Against Restorationism
We have yet to see a full suite of policies from Restore Britain, but they’ve dropped enough hints. They’re in for ECHR withdrawal, the “bonfire of quangos”, and great repeals bills etc. A rollback of what we understand to be Blairism. This is pretty much where I was at two years ago - before I’d given it any serious thought.
But it’s not just policy we have to go on. You can also read a lot into the vibes and who it attracts. They’re invoking nostalgic imagery and appeals to Christianity (influenced by Restore’s Catholic new-age Tory boys). I’m not touching any of that with a barge pole.
As much as anything I think the pre-1997 constitutional settlement is a dead model and that Britain has to continue evolving. Yes, there is a lot of Blairism engineered into the system, and a lot of it does have to be carefully unpicked, but I have no desire to return to the past.
For my part, I would shelve any attempt to leave the ECHR, noting that the most egregious cases arise from the British first tier immigration tribunal, which is more the problem than the Strasbourg court. We have better things to do than reopen the fractious politics of Northern Ireland and get bogged down in constitutional wrangling.
Secondly, I’d abandon most of the slopulist agenda because it’s more geared to solving imaginary problems than actual problems. The civil service does have a few culture issues with precise causes but it’s not overrun with DEI officers, and there aren’t billions to be saved from culling quangos. It does need reform, but it needs careful sector by sector policy-based analysis rather than a libertarian-inspired purge.
As for immigration, while I share the ambition of Restore supporters to reverse mass immigration, going far beyond reversing the Boriswave, I don’t think they understand the policy landscape well enough to pull it off. Fixing immigration will not happen without first rebuilding the administrative state and improving accountability at all levels of government.
In order to do this, it’s going to take a complete reboot of local democracy, and a bonfire of statutory obligations, coupled with extensive welfare reform. You have to attend to all this before you’re likely to see results from immigration policies.
As much as anything, I don’t see much of a future of a party whose basic message can be distilled into “send the buggers back”. Even though I do want to send the buggers back, there has to be an incentive - a vision of what Britain looks like on the flip side. This is where we need a complete reimagining of housing policy, rebuilding our towns, rethinking our health system, and repairing the social contract.
We’ve now seen enough from Restore to know they have no original thinking on any of the important matters. In most areas they are indistinguishable from Reform, and I wouldn’t vote for them either (for similar reasons). Of what the do propose, they give zero thought to the operational complexities and unintended consequences. Even cursory analysis shows they’ve put no real thought into what they say.
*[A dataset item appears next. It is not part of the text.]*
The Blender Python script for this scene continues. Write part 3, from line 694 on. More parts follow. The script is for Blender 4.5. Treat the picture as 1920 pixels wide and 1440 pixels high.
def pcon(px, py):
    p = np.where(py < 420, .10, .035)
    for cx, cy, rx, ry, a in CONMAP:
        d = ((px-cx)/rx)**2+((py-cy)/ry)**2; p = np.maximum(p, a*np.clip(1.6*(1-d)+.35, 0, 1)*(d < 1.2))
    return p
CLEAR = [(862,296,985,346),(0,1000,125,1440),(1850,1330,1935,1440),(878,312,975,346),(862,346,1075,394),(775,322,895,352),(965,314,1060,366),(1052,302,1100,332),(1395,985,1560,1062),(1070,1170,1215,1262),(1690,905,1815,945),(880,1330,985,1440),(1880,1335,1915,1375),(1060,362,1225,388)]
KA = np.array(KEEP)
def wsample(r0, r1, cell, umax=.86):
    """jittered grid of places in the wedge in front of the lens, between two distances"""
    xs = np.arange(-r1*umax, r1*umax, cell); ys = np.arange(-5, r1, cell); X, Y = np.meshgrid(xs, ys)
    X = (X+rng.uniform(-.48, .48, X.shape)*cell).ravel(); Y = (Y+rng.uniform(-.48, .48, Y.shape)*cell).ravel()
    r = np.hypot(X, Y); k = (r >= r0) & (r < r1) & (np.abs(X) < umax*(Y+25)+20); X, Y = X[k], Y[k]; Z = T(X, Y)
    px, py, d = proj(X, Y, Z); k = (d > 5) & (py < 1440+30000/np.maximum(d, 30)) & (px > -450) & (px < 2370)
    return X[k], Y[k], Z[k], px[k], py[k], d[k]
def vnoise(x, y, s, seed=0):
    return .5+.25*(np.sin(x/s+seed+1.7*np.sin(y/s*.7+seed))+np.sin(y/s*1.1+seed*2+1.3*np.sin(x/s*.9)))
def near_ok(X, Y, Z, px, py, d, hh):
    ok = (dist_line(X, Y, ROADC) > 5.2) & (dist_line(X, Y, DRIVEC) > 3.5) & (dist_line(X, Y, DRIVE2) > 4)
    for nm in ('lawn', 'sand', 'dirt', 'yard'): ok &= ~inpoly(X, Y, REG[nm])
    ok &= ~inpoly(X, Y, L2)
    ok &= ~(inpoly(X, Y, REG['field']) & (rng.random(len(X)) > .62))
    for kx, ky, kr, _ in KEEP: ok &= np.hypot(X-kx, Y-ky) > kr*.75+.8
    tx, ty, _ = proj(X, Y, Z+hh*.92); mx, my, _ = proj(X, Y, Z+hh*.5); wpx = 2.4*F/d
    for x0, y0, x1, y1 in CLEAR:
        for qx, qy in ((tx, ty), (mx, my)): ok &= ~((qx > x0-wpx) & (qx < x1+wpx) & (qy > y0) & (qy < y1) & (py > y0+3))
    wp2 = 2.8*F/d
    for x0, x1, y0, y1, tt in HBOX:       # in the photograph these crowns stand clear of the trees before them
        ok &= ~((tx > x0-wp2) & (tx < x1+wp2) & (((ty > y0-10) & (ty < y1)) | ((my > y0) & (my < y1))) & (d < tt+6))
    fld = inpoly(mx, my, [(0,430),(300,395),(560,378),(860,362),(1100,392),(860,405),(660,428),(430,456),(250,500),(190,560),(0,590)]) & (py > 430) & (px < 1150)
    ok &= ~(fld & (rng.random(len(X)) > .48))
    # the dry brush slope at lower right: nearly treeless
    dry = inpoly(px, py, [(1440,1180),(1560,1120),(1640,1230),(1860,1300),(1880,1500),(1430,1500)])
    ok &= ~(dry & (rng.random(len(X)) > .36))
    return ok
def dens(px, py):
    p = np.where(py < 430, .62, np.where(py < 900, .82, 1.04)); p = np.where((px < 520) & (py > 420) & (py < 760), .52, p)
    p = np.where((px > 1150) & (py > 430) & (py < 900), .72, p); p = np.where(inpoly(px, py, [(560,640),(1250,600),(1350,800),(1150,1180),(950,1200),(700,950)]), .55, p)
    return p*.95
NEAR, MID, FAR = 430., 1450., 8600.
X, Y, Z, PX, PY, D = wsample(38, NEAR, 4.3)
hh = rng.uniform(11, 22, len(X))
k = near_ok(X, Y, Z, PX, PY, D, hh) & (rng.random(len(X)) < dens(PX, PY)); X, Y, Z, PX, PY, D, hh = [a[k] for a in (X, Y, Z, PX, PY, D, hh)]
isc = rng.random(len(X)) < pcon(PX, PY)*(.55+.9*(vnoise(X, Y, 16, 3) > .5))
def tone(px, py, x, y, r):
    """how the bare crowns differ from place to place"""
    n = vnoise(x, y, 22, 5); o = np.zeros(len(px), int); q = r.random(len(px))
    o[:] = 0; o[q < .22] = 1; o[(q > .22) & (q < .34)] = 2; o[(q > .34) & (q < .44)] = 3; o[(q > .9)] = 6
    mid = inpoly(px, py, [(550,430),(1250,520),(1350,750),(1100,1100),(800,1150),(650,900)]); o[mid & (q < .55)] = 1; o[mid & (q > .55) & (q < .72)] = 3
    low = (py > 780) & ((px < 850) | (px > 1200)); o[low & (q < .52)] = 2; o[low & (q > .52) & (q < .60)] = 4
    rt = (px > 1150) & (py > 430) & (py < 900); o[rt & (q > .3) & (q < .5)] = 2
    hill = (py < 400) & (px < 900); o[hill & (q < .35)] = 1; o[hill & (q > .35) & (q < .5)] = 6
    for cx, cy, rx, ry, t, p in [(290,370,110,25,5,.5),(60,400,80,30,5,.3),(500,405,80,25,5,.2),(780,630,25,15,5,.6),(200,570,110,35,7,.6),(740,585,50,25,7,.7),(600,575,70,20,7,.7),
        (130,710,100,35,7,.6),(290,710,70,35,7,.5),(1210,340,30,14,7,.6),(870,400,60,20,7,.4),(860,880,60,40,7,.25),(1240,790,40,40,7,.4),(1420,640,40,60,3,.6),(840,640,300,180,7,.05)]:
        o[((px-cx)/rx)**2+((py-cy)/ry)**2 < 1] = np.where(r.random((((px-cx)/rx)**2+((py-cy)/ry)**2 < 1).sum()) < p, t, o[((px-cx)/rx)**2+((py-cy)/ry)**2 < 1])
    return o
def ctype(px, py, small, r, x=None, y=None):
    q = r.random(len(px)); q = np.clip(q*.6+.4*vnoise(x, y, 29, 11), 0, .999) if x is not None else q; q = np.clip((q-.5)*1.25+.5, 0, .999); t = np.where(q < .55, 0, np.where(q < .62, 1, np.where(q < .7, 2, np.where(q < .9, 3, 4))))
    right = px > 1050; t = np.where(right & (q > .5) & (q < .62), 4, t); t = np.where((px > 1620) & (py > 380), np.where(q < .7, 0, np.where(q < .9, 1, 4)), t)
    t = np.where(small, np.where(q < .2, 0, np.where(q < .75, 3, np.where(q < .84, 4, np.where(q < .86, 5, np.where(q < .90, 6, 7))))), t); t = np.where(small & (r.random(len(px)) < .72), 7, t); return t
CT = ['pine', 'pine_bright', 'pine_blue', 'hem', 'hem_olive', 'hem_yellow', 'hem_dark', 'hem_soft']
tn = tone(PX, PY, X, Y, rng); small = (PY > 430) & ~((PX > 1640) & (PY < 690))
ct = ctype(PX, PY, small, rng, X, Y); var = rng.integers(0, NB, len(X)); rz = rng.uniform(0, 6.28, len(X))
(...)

There’s a problem here for both Reform and Restore. The Restore critiques of Reform (rooted in Lowe’s remarks last April when he slammed Reform for its lack of seriousness) are all essentially correct. Even allowing for the arguments Jack Hadfield sets out here, Reform is still a clown show, and if you apply even the slightest bit of critical thought to any “policy” Reform ventures, it falls over in about thirty seconds (which is just as well since that’s about the lifespan of a Reform policy before it mutates).
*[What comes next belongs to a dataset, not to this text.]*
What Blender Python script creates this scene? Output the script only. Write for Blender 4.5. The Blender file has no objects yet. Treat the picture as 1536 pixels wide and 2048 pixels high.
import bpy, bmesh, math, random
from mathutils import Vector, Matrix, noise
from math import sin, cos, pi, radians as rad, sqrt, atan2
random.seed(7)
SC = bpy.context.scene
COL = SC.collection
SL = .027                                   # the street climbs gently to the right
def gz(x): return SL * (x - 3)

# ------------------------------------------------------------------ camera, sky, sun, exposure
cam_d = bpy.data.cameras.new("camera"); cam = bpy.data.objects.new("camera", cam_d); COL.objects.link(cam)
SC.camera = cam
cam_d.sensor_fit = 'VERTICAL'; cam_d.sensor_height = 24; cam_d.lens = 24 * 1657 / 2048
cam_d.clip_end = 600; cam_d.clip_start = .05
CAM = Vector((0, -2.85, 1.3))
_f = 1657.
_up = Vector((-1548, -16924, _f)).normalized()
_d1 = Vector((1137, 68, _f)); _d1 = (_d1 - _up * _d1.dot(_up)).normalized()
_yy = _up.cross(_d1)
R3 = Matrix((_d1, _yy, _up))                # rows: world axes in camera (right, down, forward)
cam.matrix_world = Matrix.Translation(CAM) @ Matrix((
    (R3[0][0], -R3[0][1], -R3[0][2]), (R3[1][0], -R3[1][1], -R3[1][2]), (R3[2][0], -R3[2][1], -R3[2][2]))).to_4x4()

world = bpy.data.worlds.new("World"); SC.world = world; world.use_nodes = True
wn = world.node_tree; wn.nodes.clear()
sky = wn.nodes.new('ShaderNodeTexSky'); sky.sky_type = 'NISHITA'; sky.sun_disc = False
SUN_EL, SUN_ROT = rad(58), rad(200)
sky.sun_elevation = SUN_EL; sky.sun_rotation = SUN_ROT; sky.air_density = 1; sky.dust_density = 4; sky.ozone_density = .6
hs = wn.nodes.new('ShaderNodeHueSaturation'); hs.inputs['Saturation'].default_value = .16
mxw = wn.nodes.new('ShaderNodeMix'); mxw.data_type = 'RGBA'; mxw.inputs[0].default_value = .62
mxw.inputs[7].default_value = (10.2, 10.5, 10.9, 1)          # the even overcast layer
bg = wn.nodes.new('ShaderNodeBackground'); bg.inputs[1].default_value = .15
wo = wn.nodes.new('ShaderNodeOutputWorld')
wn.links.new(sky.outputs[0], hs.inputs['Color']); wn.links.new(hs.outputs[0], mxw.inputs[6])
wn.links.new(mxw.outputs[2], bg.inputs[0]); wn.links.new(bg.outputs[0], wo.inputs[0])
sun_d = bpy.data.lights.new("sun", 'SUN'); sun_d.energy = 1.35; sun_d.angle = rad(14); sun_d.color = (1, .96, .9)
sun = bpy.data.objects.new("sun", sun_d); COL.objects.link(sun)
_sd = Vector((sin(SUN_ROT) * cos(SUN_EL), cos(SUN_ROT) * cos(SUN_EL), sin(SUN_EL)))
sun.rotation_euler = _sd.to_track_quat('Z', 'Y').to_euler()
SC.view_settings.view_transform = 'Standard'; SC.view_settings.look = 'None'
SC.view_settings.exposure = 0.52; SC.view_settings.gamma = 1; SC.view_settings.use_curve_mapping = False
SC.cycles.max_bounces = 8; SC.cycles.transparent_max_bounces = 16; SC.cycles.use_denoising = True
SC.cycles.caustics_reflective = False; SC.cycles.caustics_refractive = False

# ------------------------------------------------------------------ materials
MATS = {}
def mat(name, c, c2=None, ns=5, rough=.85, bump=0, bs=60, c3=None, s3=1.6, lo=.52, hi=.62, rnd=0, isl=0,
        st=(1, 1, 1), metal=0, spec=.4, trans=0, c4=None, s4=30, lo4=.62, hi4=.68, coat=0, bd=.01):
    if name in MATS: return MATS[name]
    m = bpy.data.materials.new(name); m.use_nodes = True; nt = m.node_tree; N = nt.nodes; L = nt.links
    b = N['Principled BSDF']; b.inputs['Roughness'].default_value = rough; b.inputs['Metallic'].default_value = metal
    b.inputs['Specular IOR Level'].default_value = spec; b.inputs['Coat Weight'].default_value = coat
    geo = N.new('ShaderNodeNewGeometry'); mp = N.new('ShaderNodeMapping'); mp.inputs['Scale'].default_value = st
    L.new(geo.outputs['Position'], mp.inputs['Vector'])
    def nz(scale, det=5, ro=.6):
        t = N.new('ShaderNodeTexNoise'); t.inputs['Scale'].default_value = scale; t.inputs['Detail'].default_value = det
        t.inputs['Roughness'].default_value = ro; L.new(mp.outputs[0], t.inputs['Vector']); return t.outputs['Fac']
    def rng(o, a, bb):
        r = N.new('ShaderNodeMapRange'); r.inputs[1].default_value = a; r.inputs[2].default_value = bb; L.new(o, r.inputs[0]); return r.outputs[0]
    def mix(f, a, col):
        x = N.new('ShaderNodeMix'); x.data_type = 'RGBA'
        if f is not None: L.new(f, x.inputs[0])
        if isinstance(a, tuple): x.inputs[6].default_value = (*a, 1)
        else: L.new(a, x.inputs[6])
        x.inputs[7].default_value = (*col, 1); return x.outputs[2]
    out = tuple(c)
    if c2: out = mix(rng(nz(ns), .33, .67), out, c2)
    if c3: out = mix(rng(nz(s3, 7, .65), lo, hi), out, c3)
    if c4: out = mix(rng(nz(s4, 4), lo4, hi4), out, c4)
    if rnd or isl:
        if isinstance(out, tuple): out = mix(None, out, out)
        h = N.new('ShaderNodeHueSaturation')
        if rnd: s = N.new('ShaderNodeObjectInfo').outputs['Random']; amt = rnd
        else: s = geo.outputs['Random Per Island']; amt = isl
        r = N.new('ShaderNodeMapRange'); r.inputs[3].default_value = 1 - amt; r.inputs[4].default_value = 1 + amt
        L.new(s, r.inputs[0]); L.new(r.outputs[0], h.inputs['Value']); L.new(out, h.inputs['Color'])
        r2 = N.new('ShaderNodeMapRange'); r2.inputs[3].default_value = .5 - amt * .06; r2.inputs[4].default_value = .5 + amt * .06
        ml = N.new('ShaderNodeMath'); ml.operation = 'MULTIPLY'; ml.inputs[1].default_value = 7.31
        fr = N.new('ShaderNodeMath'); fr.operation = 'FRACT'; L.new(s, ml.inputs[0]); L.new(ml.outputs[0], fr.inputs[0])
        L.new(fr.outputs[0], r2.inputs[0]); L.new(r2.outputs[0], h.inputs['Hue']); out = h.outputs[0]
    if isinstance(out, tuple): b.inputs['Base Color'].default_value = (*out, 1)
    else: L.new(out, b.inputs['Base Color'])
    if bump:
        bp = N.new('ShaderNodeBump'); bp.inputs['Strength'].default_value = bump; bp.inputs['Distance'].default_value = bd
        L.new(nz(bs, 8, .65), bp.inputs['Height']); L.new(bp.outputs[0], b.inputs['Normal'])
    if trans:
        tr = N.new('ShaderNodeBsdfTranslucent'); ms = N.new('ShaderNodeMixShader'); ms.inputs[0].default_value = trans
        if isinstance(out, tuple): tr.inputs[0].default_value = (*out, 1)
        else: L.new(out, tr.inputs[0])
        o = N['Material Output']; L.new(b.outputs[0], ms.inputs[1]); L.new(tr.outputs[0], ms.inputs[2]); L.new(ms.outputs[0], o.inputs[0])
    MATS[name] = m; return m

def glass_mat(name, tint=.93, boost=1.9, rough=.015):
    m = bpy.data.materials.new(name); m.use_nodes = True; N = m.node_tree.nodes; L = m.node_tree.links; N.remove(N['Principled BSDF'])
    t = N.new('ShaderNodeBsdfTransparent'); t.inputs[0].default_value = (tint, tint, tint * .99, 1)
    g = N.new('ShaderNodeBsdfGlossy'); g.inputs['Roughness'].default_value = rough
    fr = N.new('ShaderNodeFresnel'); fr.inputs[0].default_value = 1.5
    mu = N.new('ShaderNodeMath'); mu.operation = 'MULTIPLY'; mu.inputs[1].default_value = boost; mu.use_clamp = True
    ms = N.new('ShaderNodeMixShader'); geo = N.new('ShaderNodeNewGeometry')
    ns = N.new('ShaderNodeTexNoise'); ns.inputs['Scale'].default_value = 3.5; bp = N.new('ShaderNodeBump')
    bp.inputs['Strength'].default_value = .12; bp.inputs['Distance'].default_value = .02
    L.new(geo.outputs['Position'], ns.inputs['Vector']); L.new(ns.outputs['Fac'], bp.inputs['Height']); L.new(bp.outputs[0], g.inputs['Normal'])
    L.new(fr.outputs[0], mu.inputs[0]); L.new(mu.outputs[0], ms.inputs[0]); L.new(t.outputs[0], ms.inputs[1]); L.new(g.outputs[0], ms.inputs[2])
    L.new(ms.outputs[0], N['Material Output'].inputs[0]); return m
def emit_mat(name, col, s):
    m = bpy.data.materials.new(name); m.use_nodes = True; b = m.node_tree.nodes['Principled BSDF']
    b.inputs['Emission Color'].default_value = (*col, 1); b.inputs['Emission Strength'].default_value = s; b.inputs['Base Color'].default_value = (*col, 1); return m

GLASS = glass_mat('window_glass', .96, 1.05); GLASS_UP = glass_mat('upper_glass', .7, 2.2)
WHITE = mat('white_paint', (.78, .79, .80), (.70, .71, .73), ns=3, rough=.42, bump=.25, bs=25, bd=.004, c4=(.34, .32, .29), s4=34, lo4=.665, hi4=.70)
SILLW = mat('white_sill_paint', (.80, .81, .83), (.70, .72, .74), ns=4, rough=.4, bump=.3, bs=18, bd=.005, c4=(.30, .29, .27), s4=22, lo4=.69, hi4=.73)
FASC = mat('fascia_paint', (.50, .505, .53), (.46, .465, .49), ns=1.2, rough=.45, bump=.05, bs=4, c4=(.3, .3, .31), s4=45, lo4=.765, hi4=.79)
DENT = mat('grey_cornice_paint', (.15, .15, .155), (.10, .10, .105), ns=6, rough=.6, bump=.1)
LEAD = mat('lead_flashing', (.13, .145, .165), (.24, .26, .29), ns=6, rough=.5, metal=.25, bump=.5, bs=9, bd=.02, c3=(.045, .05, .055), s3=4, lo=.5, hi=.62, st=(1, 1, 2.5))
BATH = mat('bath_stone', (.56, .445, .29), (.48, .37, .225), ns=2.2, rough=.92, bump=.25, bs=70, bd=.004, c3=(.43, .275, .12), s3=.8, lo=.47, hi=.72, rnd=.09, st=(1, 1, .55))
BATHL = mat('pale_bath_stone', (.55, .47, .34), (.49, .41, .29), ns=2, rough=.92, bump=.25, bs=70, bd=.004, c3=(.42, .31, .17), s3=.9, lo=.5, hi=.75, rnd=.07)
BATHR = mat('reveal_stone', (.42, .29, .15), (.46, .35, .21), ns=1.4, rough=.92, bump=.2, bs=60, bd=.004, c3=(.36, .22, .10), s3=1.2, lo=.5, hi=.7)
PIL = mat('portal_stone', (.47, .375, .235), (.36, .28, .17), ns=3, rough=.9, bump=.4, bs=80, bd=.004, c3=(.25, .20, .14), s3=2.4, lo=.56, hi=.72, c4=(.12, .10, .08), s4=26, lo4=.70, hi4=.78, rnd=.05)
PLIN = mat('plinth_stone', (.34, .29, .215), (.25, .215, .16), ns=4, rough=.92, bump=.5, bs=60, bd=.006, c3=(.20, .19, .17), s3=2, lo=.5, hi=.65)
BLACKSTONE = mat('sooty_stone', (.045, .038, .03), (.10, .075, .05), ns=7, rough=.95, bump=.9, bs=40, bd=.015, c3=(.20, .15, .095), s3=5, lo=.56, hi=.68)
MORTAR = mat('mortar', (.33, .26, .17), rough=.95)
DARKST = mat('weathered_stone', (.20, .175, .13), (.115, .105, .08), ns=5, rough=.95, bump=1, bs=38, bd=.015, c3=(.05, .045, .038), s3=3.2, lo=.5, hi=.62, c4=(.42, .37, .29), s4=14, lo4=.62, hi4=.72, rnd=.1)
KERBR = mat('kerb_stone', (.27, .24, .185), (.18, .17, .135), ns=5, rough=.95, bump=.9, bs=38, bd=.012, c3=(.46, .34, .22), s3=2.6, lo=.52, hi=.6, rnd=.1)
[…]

Through its own lack of seriousness and its ambiguity on important issues, Reform gradually created the gap in the market for a party like Restore where supporters can at least be reasonably sure of what they’re voting for rather than a chameleonic entity that throws its own base under the bus at every opportunity.
Restore’s problem, meanwhile, is that it doesn’t meet the standards set out by its own leader. The mission brief was “A more right wing Reform UK, but not shit”. They’ve managed the first part in the few instances where it isn’t identical to Reform, but they haven’t managed the “but not shit” part. It’s exactly the same low effort slop.
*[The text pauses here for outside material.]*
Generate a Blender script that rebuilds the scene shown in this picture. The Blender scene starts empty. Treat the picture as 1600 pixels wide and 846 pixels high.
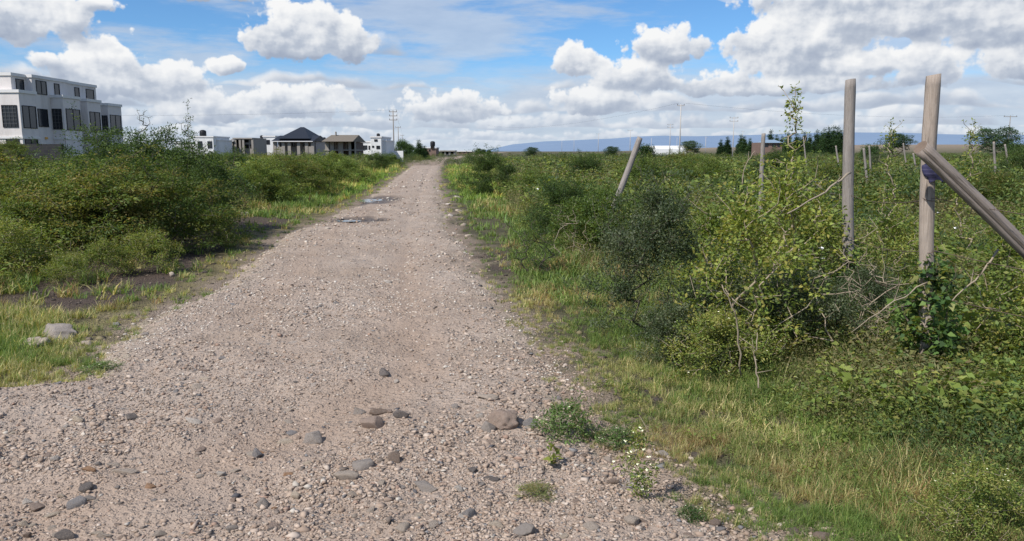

Meanwhile, the people who complained about Reform being a messianic cult seem oblivious to the fact they’ve created one of their very own which is even more cranky than any Farage led enterprise, and just as much of a lolcow as Ukip. (and that’s without mentioning some of the more obnoxious high profile supporters it’s attracting, along with the Swindon man-baby).
So while you might look at the likes of Richard Tice and think you wouldn’t leave him alone with even a TV remote let alone a government department, we’re not really being given a viable alternative here. There is no quality control on any of Restore’s output. It started off badly and gets worse by the day, posting any old slop to its narrow social media constituency, with no self-awareness of what they look like to anyone remotely normal (or anyone with any experience of running something).
As such, asking me to choose between them is like asking me to choose between vomiting and diarrhoea. Though there’s not much to be said for the Tories, they are at least capable of forming a government, whereas a slop right government would be like a garage full of meth-addled raccoons - but without the co-ordination.